Zoff um die Arbeitslosenstatistik
Sinnvoll oder Schönfärberei? Die Bundesregierung plant für das kommende Jahr eine gesonderte Erfassung von Asylbewerbern in der Arbeitslosenstatistik. Die Opposition sieht das sehr kritisch.
Die Arbeitslosigkeit in Deutschland eilt von einem Rekordtief zum nächsten. »Nur« noch gut 2,6 Millionen Menschen waren im November offiziell ohne Job. Doch das dürfte sich schon bald ändern. Mit rund einer Million Flüchtlingen rechnen Experten allein in diesem Jahr, viele von ihnen im erwerbsfähigen Alter. Wer als Asylsuchender anerkannt wird, hat jedoch auch Anspruch auf Hartz IV und kommt damit in aller Regel in die Arbeitslosenstatistik.
Die Bundesregierung plant nun, diese Gruppe ab Mitte 2016 gesondert in der Arbeitslosenstatistik auszuweisen. Bundesarbeitsministerin Andrea Nahles (SPD) habe schon frühzeitig darauf gedrängt, den Zugang von Flüchtlingen in den Nürnberger Daten so exakt wie möglich abzubilden, hieß es gestern aus ihrem Ressort zur Begründung. Damit könne man auch »gezielter und wirksamer bei der Integration in den Arbeitsmarkt helfen«.

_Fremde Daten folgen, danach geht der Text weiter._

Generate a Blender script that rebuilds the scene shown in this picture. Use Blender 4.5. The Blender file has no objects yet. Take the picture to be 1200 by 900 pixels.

Gegenwärtig kann die BA die Arbeitslosigkeit unter Asylbewerbern und Flüchtlingen nur vage beziffern. Bei der Datenerfassung stützt sie sich nur auf 15 sogenannte Asylzugangsländer. Das sind Staaten wie Afghanistan, Irak oder Syrien, aus denen in den letzten zehn Jahren die meisten Flüchtlinge nach Deutschland kamen. Demnach gab es im November rund 161 400 arbeitslose Personen aus diesen Staaten. Das waren 6,1 Prozent von allen Arbeitslosen. Unter den Hartz-IV-Empfängern lag ihre Quote im August allerdings schon bei 24,6 Prozent.
In diesen Zahlen sind jedoch auch Menschen enthalten, die bereits viele Jahre in Deutschland leben und gar nicht mehr als Flüchtlinge gelten. Künftig wird im BA-System deshalb auch der Aufenthaltsstatus sowohl für Neu- und Bestandsfälle berücksichtigt.
Dazu sind umfangreiche technische Vorarbeiten notwendig, die Mitte 2016 abgeschlossen sein sollen. Ab dann können Asylbewerber statistisch gesondert betrachtet werden. Das bedeute aber nicht, die Flüchtlinge aus der Statistik »herauszurechnen«, wurde im Arbeitsministerium versichert. Auch künftig werde es nur eine Arbeitslosenquote geben, die die Gesamtzahl der Arbeitslosen ins Verhältnis zur Gesamtzahl der Beschäftigten setze.
Bei den Gewerkschaften stieß das Vorhaben auf Wohlwollen. »Es ist sinnvoll, Gruppen, die eine besondere Aufmerksamkeit erfordern, in der Statistik abzubilden«, meinte DGB-Vorstand Annelie Buntenbach. Dagegen wollte die Opposition dem Frieden nicht trauen: Eine Was-wäre-wenn-Statistik, die die Arbeitslosenzahl mal mit, mal ohne Flüchtlinge ausweist, sei gefährliche Augenwischerei, sagte die arbeitsmarktpolitische Sprecherin der Grünen, Brigitte Pothmer, auf Anfrage.
Auch die Linken befürchten Schlimmes: »Flüchtlinge bei der offiziellen Arbeitslosenstatistik herauszurechnen, verschleiert zusätzlich das tatsächliche Ausmaß der Arbeitslosigkeit und befördert die bestehende Intransparenz«, sagte die arbeitsmarktpolitische Sprecherin der Linken, Sabine Zimmermann, unserer Zeitung.